RECORDS SHOWN.
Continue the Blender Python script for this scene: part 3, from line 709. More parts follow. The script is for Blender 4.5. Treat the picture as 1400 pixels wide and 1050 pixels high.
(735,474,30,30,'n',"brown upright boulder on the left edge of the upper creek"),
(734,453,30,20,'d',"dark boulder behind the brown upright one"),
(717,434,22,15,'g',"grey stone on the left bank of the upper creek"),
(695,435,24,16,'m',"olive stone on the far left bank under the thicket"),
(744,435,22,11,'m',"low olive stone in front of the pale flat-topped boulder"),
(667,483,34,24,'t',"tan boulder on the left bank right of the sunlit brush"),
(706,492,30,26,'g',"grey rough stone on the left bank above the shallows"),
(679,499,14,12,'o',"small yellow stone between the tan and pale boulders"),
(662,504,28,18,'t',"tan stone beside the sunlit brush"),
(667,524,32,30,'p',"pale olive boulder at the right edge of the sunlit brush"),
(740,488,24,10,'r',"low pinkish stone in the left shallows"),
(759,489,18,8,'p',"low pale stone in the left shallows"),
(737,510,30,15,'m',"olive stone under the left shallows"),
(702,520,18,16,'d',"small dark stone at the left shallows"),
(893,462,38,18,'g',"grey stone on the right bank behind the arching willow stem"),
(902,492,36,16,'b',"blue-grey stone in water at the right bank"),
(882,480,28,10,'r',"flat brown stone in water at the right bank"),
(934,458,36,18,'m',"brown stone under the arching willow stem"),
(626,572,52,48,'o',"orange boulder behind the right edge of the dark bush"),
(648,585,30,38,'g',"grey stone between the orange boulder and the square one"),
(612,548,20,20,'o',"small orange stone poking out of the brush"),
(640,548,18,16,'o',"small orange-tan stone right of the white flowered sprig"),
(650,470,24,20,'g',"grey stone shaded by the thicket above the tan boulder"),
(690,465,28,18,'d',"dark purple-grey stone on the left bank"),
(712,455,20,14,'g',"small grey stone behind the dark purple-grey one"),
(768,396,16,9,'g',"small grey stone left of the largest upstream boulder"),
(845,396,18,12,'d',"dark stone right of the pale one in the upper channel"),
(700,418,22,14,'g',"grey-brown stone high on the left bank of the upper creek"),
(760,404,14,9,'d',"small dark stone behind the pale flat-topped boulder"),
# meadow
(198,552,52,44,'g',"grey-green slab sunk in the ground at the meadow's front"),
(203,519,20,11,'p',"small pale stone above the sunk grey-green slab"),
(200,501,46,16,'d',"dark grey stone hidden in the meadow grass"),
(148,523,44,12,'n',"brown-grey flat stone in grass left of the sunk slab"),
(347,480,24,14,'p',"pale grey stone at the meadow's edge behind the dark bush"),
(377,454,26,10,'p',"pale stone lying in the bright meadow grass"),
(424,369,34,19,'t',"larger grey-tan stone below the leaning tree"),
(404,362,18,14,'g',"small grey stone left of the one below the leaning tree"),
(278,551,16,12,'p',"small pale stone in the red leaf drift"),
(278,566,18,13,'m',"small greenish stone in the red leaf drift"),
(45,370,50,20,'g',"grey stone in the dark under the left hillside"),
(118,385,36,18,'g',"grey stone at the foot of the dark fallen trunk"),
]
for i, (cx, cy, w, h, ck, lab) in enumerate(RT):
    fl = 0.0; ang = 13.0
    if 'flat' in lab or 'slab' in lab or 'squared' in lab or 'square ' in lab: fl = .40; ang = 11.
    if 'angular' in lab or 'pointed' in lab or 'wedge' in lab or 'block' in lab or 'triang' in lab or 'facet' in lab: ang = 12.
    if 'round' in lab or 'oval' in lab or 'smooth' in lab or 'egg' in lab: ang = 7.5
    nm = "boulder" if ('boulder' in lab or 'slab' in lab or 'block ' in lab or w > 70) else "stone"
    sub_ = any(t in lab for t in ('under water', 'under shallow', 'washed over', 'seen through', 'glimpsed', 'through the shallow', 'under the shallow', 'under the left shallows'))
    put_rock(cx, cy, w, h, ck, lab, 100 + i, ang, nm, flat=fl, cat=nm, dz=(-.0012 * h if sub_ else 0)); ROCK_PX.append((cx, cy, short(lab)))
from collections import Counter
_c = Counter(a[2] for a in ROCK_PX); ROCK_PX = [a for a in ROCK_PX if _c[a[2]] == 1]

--

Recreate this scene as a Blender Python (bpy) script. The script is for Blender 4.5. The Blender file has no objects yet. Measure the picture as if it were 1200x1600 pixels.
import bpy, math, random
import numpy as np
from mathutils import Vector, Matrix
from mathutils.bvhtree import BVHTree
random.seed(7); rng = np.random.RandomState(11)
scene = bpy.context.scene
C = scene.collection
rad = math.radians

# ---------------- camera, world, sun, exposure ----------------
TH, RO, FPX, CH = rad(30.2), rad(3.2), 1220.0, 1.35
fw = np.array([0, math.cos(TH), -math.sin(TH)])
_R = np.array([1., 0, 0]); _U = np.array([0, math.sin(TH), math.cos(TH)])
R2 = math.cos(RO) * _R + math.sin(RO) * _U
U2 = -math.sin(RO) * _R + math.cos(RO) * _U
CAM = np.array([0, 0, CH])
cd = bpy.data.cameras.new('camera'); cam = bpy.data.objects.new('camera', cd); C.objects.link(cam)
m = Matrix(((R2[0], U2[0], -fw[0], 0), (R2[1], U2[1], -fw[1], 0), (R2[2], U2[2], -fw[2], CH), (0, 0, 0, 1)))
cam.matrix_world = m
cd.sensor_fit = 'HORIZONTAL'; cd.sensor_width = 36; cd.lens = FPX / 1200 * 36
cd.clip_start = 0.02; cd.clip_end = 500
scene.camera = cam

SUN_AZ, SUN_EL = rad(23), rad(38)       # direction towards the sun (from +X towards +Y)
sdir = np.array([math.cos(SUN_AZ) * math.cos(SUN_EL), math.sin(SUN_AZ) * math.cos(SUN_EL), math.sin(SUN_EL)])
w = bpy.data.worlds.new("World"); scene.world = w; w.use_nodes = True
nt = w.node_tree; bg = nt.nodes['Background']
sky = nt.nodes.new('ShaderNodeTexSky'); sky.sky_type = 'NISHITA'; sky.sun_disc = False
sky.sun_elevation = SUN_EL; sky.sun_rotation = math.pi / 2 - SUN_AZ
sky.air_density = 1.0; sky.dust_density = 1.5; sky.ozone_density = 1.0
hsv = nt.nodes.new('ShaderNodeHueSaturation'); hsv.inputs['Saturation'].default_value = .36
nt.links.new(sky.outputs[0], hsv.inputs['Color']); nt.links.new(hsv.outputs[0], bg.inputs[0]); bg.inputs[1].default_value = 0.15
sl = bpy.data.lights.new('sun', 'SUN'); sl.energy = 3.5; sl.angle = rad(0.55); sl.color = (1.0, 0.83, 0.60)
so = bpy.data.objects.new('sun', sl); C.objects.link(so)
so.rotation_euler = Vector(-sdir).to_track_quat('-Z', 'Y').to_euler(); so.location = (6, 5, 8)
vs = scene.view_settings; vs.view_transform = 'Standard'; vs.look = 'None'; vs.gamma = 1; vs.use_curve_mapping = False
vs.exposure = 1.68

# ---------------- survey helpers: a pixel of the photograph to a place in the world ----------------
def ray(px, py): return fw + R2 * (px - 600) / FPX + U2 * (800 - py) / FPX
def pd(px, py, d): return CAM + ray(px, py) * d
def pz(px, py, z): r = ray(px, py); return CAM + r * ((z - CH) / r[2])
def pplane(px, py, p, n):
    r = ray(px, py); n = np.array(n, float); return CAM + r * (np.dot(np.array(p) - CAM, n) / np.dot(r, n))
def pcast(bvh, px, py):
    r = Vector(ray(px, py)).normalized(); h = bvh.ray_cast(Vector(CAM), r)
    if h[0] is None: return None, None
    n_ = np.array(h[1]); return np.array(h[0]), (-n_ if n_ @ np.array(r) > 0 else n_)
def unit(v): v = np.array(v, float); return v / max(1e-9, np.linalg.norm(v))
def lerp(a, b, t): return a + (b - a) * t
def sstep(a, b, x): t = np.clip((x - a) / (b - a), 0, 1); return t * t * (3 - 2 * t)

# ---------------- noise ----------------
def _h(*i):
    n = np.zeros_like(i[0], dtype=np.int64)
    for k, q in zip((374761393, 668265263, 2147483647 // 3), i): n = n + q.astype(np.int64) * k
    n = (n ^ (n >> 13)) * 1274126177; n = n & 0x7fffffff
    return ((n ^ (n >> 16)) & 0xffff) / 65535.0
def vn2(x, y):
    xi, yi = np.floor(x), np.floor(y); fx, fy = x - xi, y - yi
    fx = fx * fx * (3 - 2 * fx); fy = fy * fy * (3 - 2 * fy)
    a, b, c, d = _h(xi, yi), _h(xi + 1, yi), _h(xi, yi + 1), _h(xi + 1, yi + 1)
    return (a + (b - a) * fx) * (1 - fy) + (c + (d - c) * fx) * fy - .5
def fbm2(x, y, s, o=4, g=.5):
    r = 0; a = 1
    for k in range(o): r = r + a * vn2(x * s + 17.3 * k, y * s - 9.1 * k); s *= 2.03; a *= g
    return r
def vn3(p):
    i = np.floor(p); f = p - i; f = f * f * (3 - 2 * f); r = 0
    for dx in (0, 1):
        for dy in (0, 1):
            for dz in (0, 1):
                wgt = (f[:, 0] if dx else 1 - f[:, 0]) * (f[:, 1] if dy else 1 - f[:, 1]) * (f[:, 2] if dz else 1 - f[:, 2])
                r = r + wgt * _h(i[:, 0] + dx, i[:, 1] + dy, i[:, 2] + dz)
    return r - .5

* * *

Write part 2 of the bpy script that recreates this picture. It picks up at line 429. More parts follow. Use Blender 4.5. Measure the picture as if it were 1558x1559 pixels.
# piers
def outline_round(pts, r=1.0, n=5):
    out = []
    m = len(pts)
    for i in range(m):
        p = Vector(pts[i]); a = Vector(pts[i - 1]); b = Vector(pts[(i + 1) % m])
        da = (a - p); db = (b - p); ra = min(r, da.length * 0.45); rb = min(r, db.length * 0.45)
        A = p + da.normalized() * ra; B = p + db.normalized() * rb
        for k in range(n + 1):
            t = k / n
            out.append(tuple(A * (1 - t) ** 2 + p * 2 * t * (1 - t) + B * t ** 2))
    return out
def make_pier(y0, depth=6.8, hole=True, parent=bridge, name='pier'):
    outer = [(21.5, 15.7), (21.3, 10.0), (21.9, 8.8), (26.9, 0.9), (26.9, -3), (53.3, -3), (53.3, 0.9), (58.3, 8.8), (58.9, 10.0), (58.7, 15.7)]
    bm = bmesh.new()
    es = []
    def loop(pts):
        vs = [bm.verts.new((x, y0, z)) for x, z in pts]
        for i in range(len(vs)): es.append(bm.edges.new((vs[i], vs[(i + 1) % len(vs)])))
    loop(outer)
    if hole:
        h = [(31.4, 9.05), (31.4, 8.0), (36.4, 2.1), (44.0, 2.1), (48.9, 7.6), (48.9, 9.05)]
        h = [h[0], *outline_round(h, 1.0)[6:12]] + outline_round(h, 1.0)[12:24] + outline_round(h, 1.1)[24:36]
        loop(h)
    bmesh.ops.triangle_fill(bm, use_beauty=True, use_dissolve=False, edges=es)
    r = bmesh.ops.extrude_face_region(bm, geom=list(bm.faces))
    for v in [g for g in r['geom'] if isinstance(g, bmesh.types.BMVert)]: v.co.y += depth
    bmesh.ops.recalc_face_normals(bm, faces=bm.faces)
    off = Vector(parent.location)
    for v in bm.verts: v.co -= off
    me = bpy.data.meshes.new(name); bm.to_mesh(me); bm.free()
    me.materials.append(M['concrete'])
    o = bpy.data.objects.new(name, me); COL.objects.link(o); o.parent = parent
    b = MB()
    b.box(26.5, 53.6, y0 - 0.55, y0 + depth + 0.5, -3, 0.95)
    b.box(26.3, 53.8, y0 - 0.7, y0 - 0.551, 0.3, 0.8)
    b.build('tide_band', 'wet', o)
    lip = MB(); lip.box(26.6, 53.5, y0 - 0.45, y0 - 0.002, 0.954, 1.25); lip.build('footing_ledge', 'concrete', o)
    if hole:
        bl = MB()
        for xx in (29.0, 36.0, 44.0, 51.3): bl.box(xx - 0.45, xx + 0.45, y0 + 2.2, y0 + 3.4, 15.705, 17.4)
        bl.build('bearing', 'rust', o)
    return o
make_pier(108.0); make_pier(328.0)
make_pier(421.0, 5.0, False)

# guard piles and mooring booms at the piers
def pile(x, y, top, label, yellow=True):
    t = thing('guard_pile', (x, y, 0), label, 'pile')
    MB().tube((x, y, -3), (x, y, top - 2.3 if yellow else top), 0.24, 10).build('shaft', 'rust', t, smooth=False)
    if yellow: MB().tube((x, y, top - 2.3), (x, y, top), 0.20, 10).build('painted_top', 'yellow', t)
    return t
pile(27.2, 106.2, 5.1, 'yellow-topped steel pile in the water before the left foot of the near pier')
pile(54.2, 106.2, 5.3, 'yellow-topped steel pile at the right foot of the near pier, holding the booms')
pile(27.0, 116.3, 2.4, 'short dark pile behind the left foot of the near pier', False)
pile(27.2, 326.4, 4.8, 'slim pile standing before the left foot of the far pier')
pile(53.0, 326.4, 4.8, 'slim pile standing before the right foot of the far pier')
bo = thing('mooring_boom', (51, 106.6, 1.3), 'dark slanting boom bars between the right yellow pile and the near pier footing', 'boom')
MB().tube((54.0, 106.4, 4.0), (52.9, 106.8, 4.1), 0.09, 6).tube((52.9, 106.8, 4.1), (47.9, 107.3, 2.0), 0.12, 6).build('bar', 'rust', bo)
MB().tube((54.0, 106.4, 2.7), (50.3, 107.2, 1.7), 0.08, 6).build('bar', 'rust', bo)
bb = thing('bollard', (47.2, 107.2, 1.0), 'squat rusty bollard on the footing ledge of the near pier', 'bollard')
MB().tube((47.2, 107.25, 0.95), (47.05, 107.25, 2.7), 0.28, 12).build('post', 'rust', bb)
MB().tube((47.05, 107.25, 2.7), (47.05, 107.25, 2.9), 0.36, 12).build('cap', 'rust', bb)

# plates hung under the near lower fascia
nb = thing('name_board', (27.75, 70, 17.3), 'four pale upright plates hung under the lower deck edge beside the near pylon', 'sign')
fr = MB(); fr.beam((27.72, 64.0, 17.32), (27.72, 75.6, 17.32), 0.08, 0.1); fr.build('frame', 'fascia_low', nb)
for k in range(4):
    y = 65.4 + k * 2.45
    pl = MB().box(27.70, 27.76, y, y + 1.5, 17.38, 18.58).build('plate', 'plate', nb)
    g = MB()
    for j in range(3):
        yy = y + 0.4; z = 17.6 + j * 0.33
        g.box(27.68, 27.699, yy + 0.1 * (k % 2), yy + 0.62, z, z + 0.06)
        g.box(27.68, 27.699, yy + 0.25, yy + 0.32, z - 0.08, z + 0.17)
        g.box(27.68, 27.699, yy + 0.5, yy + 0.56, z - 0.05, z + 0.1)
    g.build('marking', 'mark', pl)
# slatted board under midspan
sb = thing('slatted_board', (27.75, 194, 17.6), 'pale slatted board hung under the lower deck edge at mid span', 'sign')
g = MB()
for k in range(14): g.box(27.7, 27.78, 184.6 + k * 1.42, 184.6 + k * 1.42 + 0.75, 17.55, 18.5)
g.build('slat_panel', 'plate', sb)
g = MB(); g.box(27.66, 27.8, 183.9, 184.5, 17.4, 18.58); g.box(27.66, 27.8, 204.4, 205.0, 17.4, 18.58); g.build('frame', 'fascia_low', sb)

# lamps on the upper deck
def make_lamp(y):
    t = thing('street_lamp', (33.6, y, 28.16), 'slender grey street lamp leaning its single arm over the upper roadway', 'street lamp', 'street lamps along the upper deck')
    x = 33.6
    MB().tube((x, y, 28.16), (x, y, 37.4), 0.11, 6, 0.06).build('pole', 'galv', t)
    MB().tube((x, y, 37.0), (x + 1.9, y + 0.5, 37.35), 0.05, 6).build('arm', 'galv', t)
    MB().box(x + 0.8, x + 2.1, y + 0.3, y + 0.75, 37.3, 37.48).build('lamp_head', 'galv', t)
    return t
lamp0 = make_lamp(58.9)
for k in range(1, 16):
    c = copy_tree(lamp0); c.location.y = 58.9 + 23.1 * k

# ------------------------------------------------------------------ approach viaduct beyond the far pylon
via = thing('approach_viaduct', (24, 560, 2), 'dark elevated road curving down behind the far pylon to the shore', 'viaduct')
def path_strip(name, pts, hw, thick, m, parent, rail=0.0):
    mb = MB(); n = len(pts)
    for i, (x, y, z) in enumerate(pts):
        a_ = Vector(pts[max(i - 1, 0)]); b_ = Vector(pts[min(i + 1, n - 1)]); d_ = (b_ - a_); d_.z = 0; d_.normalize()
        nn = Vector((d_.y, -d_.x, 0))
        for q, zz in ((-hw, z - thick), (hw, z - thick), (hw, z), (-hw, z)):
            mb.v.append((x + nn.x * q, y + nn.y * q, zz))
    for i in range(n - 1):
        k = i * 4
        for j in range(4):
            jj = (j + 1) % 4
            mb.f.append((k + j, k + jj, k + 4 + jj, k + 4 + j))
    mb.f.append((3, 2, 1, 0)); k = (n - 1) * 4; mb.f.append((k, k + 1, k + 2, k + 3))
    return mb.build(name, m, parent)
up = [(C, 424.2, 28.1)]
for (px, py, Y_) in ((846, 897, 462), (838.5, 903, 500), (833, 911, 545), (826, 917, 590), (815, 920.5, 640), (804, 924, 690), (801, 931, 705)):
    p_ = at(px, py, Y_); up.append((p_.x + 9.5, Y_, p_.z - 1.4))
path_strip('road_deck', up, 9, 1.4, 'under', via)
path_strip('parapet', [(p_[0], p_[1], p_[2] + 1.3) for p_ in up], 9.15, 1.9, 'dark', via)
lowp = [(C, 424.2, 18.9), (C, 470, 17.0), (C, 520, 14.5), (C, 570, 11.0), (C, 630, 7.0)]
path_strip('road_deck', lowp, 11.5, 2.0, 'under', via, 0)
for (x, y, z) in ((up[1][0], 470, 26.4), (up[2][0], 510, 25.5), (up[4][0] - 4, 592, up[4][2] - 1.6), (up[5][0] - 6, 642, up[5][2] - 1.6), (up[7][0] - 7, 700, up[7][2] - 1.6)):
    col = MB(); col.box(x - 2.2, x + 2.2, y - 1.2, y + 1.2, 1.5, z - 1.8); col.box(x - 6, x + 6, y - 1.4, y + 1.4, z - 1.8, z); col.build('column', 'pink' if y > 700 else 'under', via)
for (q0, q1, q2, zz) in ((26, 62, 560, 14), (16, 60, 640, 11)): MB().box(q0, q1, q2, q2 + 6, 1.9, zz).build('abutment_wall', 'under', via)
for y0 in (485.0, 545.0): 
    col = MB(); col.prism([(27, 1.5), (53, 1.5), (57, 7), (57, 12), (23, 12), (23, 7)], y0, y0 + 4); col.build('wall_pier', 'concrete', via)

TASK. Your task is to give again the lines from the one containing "Recreate this scene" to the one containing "scene.camera = cam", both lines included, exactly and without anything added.

FINISHED TASK.
Recreate this scene as a Blender Python (bpy) script. The script is for Blender 4.5. The Blender file has no objects yet. Measure the picture as if it were 1200x1600 pixels.
import bpy, math, random
import numpy as np
from mathutils import Vector, Matrix
from mathutils.bvhtree import BVHTree
random.seed(7); rng = np.random.RandomState(11)
scene = bpy.context.scene
C = scene.collection
rad = math.radians

# ---------------- camera, world, sun, exposure ----------------
TH, RO, FPX, CH = rad(30.2), rad(3.2), 1220.0, 1.35
fw = np.array([0, math.cos(TH), -math.sin(TH)])
_R = np.array([1., 0, 0]); _U = np.array([0, math.sin(TH), math.cos(TH)])
R2 = math.cos(RO) * _R + math.sin(RO) * _U
U2 = -math.sin(RO) * _R + math.cos(RO) * _U
CAM = np.array([0, 0, CH])
cd = bpy.data.cameras.new('camera'); cam = bpy.data.objects.new('camera', cd); C.objects.link(cam)
m = Matrix(((R2[0], U2[0], -fw[0], 0), (R2[1], U2[1], -fw[1], 0), (R2[2], U2[2], -fw[2], CH), (0, 0, 0, 1)))
cam.matrix_world = m
cd.sensor_fit = 'HORIZONTAL'; cd.sensor_width = 36; cd.lens = FPX / 1200 * 36
cd.clip_start = 0.02; cd.clip_end = 500
scene.camera = cam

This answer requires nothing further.